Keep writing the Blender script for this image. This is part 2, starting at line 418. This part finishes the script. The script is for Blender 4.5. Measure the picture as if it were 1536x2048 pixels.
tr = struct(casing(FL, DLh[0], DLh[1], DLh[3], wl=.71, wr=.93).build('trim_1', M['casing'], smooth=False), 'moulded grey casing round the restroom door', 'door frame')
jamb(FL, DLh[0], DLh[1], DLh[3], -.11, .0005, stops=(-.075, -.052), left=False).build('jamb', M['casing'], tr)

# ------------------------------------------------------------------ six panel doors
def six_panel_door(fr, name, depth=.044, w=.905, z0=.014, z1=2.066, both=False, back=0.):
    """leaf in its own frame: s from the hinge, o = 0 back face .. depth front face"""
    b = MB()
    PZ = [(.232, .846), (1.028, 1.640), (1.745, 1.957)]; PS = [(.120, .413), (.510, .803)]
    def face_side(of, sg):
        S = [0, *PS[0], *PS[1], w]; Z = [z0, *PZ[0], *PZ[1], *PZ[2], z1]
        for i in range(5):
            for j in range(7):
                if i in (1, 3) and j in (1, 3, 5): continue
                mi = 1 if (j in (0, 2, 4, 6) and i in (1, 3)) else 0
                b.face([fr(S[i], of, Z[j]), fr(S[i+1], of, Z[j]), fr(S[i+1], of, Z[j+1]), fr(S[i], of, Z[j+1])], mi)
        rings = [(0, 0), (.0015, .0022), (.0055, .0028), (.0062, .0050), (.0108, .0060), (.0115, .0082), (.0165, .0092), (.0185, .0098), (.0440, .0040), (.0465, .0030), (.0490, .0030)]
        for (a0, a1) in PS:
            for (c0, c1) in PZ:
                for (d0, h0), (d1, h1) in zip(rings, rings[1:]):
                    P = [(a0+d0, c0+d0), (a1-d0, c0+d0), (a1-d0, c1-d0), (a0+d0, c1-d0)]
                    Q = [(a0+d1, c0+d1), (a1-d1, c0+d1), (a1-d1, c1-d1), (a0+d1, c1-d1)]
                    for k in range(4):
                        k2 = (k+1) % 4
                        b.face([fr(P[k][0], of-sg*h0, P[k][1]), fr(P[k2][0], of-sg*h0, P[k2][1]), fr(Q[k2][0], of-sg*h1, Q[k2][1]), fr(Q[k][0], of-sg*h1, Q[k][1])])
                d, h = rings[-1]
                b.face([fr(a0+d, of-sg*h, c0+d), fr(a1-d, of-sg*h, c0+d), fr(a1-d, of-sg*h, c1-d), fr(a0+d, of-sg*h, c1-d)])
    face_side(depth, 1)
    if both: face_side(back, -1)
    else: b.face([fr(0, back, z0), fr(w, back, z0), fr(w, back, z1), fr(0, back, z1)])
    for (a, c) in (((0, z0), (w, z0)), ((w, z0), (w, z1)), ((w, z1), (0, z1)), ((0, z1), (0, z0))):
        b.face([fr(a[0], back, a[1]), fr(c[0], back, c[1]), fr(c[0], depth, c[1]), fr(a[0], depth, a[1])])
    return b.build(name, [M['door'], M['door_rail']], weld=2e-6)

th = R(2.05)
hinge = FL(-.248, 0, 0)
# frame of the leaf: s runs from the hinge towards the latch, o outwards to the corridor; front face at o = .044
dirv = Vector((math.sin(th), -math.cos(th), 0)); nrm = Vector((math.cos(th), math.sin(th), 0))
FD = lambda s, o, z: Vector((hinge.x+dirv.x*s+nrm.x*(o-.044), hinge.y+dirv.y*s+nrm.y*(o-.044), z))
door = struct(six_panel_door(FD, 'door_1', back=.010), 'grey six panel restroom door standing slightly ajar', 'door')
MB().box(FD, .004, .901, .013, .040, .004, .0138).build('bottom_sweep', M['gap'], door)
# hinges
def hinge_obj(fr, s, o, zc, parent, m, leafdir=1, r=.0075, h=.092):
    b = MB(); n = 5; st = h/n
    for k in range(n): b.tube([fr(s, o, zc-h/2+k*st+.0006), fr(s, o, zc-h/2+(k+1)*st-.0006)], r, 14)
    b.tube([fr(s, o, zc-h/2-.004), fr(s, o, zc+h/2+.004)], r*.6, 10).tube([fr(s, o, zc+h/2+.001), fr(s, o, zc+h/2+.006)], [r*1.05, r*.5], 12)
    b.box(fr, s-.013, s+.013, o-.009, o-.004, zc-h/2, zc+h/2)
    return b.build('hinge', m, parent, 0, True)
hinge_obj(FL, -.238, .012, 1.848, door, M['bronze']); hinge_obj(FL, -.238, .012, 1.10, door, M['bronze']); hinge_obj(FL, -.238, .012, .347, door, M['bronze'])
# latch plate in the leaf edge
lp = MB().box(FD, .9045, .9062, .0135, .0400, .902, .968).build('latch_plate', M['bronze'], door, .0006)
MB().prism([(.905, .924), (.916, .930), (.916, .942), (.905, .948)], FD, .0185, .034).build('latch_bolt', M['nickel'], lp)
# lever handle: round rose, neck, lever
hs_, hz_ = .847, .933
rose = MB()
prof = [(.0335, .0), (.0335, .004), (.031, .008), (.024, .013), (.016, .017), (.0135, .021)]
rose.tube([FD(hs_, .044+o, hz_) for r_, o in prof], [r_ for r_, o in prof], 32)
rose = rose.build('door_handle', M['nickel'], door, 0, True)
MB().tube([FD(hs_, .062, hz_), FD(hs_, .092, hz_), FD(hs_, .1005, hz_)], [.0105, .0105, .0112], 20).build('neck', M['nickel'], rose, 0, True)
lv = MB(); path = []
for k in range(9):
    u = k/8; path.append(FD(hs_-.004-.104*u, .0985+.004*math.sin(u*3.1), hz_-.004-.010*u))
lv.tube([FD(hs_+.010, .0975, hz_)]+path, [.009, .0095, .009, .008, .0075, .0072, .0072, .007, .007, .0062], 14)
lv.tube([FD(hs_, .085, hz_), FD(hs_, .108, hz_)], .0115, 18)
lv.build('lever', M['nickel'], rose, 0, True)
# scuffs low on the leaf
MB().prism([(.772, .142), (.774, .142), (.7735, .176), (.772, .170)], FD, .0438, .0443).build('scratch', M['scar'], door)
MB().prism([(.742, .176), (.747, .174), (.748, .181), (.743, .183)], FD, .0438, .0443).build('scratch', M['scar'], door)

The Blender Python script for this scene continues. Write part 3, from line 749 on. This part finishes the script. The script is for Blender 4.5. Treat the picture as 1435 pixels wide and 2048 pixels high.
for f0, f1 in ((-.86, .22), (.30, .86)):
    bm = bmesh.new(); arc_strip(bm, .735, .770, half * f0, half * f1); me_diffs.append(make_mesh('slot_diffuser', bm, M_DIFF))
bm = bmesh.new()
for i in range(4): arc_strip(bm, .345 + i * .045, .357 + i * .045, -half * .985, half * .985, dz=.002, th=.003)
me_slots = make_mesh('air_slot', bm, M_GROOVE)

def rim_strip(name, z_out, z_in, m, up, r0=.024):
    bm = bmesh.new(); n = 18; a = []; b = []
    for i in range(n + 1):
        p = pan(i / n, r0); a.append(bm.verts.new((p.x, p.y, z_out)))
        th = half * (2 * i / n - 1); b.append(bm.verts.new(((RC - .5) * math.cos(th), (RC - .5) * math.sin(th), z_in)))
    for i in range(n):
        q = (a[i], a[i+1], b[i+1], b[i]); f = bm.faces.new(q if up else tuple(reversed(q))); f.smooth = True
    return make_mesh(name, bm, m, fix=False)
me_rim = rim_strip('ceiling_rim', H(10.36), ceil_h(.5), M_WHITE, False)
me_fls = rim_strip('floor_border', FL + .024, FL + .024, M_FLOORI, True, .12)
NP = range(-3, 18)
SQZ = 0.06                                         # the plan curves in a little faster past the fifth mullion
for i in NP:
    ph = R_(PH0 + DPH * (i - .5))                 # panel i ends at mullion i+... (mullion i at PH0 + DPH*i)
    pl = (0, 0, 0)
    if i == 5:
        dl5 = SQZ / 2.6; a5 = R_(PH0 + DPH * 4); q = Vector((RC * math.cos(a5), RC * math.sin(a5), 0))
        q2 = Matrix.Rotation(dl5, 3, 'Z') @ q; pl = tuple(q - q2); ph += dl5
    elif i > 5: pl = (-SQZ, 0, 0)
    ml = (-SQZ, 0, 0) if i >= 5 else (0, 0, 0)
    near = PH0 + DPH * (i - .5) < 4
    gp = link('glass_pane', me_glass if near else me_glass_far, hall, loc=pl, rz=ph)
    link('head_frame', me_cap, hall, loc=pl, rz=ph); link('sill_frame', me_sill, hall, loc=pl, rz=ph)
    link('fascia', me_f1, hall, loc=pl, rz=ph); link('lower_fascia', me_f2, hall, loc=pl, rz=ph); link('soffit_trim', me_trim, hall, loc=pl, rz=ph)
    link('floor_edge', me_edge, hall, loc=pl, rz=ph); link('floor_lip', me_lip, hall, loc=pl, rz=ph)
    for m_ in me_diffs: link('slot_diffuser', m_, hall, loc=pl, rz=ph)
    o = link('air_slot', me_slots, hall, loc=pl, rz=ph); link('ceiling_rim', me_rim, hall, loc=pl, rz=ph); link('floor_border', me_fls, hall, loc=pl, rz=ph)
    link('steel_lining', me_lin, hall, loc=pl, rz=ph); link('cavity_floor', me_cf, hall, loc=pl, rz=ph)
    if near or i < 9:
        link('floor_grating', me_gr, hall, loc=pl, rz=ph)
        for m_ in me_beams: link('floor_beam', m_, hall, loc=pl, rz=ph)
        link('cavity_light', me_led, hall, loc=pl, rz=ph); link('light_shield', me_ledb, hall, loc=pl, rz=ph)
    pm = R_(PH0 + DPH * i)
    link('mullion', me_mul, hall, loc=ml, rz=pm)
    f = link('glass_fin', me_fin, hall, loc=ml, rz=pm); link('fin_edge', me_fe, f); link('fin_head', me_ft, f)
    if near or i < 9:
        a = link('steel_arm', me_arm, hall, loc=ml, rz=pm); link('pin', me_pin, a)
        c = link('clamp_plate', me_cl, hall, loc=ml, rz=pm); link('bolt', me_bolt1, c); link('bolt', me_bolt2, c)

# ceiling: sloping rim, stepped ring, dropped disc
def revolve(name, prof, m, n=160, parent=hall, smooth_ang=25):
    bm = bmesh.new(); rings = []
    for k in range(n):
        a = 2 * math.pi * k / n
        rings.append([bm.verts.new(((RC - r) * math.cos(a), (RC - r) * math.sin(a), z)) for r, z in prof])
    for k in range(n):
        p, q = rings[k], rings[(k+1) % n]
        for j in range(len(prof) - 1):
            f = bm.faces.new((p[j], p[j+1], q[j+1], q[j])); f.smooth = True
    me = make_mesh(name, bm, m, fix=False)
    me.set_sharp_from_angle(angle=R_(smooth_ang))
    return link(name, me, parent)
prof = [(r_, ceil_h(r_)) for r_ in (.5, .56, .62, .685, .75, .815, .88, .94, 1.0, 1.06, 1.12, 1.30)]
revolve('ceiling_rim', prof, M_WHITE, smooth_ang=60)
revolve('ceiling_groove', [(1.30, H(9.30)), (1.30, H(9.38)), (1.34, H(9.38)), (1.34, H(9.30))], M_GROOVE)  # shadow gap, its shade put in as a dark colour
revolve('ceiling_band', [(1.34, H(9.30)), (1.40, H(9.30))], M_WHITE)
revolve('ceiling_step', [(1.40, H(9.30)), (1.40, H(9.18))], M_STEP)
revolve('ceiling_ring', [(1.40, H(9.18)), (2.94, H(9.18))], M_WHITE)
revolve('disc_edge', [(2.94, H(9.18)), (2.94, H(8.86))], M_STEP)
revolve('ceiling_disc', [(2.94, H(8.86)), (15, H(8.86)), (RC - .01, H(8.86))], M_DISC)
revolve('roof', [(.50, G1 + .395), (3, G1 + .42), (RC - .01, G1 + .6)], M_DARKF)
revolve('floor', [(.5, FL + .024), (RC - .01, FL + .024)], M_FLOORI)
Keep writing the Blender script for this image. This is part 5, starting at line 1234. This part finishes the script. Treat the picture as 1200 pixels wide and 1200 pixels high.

::::

__Work to complete__
Please print the material above exactly as it appears, from its first line through the line containing "left=False).build('jamb', M['casing'], tr)", inclusive, and stop there.

__Response to the exercise__
Keep writing the Blender script for this image. This is part 2, starting at line 418. This part finishes the script. The script is for Blender 4.5. Measure the picture as if it were 1536x2048 pixels.
tr = struct(casing(FL, DLh[0], DLh[1], DLh[3], wl=.71, wr=.93).build('trim_1', M['casing'], smooth=False), 'moulded grey casing round the restroom door', 'door frame')
jamb(FL, DLh[0], DLh[1], DLh[3], -.11, .0005, stops=(-.075, -.052), left=False).build('jamb', M['casing'], tr)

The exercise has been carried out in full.